**Problem details**
Print exactly the lines from the first one down to the line containing "sc.cycles.transparent_max_bounces = 12", both ends included, with no pictures and nothing else.

**Given data**

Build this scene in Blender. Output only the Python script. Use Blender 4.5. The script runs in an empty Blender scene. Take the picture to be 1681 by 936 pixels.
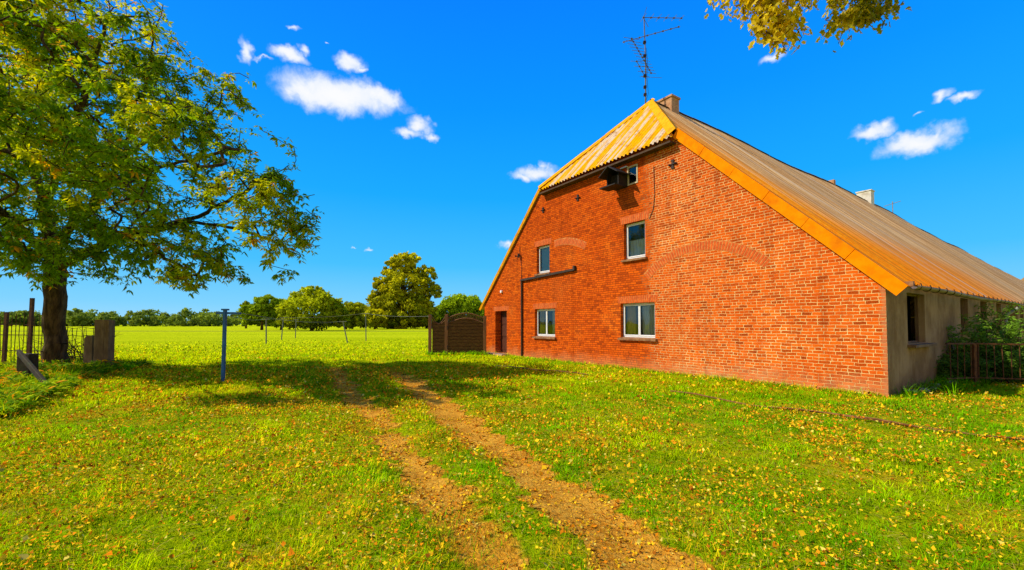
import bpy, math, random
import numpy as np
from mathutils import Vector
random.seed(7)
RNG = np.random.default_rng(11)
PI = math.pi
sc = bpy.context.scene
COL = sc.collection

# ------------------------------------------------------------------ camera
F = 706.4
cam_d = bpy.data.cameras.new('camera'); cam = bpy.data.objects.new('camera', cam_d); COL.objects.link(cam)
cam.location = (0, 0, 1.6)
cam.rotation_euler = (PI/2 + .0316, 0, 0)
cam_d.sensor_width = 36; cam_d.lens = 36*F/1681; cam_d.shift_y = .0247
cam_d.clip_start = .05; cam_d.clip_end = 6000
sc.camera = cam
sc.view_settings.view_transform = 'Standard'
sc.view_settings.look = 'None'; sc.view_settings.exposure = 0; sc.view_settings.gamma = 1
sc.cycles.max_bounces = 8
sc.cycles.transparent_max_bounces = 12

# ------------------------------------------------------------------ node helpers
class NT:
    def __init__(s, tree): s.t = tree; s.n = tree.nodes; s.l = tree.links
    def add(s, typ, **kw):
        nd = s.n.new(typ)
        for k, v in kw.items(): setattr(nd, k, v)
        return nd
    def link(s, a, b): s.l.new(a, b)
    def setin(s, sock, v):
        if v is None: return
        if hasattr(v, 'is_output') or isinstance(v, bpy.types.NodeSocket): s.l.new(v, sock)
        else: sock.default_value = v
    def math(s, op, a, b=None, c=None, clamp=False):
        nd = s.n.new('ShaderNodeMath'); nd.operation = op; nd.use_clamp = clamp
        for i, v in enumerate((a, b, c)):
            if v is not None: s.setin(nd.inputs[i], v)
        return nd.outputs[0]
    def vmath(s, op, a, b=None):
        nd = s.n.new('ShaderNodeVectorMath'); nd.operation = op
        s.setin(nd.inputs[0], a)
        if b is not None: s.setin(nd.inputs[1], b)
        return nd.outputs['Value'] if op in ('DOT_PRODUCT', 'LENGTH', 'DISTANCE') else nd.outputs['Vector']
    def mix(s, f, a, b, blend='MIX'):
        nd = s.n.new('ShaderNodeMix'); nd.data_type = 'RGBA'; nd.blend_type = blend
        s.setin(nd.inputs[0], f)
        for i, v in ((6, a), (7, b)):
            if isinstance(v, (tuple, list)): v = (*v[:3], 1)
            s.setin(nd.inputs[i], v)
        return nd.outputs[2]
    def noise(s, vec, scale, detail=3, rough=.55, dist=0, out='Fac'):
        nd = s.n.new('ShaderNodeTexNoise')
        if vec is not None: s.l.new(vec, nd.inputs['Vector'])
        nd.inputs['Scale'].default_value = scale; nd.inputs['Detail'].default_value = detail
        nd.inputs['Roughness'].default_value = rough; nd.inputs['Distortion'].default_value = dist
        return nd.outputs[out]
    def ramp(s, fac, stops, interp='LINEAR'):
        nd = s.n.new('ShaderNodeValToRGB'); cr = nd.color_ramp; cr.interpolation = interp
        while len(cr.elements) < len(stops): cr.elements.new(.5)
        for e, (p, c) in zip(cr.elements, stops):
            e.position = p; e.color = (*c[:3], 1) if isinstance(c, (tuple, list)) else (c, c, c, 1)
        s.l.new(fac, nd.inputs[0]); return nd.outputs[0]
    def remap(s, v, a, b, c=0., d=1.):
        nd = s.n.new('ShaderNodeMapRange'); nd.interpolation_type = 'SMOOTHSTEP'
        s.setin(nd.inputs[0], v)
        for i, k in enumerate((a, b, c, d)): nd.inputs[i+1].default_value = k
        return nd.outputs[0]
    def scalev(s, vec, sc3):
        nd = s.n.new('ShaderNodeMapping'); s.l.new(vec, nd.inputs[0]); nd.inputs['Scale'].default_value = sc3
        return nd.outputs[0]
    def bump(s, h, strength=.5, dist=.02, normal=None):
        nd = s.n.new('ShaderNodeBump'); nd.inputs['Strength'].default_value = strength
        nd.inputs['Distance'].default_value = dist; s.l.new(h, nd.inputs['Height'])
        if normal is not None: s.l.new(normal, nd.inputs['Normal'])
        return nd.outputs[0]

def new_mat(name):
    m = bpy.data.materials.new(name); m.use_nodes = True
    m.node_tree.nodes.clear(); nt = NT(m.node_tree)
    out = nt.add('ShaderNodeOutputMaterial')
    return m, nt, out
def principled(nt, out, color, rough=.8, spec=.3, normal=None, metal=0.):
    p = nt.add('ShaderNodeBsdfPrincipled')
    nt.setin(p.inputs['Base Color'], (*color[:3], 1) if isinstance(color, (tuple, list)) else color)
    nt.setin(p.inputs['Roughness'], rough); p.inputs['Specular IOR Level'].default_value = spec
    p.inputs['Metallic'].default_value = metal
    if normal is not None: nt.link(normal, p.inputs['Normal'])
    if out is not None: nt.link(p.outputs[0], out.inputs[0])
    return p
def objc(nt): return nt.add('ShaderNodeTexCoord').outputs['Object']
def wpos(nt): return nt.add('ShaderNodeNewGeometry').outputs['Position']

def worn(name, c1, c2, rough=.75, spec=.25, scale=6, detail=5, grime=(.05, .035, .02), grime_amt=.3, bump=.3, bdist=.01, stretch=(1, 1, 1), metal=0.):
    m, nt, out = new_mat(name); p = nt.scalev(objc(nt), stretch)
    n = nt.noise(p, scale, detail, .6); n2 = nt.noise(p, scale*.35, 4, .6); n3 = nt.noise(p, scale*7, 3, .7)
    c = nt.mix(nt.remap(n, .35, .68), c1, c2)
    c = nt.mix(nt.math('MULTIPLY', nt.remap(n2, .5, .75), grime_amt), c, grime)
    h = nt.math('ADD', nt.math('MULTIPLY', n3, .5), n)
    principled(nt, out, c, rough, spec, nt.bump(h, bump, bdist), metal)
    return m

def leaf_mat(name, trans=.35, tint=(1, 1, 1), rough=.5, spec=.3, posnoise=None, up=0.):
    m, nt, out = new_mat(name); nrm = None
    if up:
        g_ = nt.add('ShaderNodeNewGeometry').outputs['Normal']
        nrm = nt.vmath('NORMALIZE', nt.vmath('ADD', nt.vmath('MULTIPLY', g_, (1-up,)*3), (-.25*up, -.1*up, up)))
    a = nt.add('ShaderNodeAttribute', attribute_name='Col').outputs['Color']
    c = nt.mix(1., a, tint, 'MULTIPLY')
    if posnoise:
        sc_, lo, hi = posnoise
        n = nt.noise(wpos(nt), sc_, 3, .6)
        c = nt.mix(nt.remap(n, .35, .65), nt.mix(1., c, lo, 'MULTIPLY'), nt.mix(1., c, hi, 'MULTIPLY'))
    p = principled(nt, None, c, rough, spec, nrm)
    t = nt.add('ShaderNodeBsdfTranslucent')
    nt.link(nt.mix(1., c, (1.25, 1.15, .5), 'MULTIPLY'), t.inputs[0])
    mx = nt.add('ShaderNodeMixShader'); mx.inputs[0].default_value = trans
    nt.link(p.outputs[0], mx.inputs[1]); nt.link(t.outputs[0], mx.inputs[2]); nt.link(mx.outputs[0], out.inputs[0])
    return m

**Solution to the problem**
Build this scene in Blender. Output only the Python script. Use Blender 4.5. The script runs in an empty Blender scene. Take the picture to be 1681 by 936 pixels.
import bpy, math, random
import numpy as np
from mathutils import Vector
random.seed(7)
RNG = np.random.default_rng(11)
PI = math.pi
sc = bpy.context.scene
COL = sc.collection

# ------------------------------------------------------------------ camera
F = 706.4
cam_d = bpy.data.cameras.new('camera'); cam = bpy.data.objects.new('camera', cam_d); COL.objects.link(cam)
cam.location = (0, 0, 1.6)
cam.rotation_euler = (PI/2 + .0316, 0, 0)
cam_d.sensor_width = 36; cam_d.lens = 36*F/1681; cam_d.shift_y = .0247
cam_d.clip_start = .05; cam_d.clip_end = 6000
sc.camera = cam
sc.view_settings.view_transform = 'Standard'
sc.view_settings.look = 'None'; sc.view_settings.exposure = 0; sc.view_settings.gamma = 1
sc.cycles.max_bounces = 8
sc.cycles.transparent_max_bounces = 12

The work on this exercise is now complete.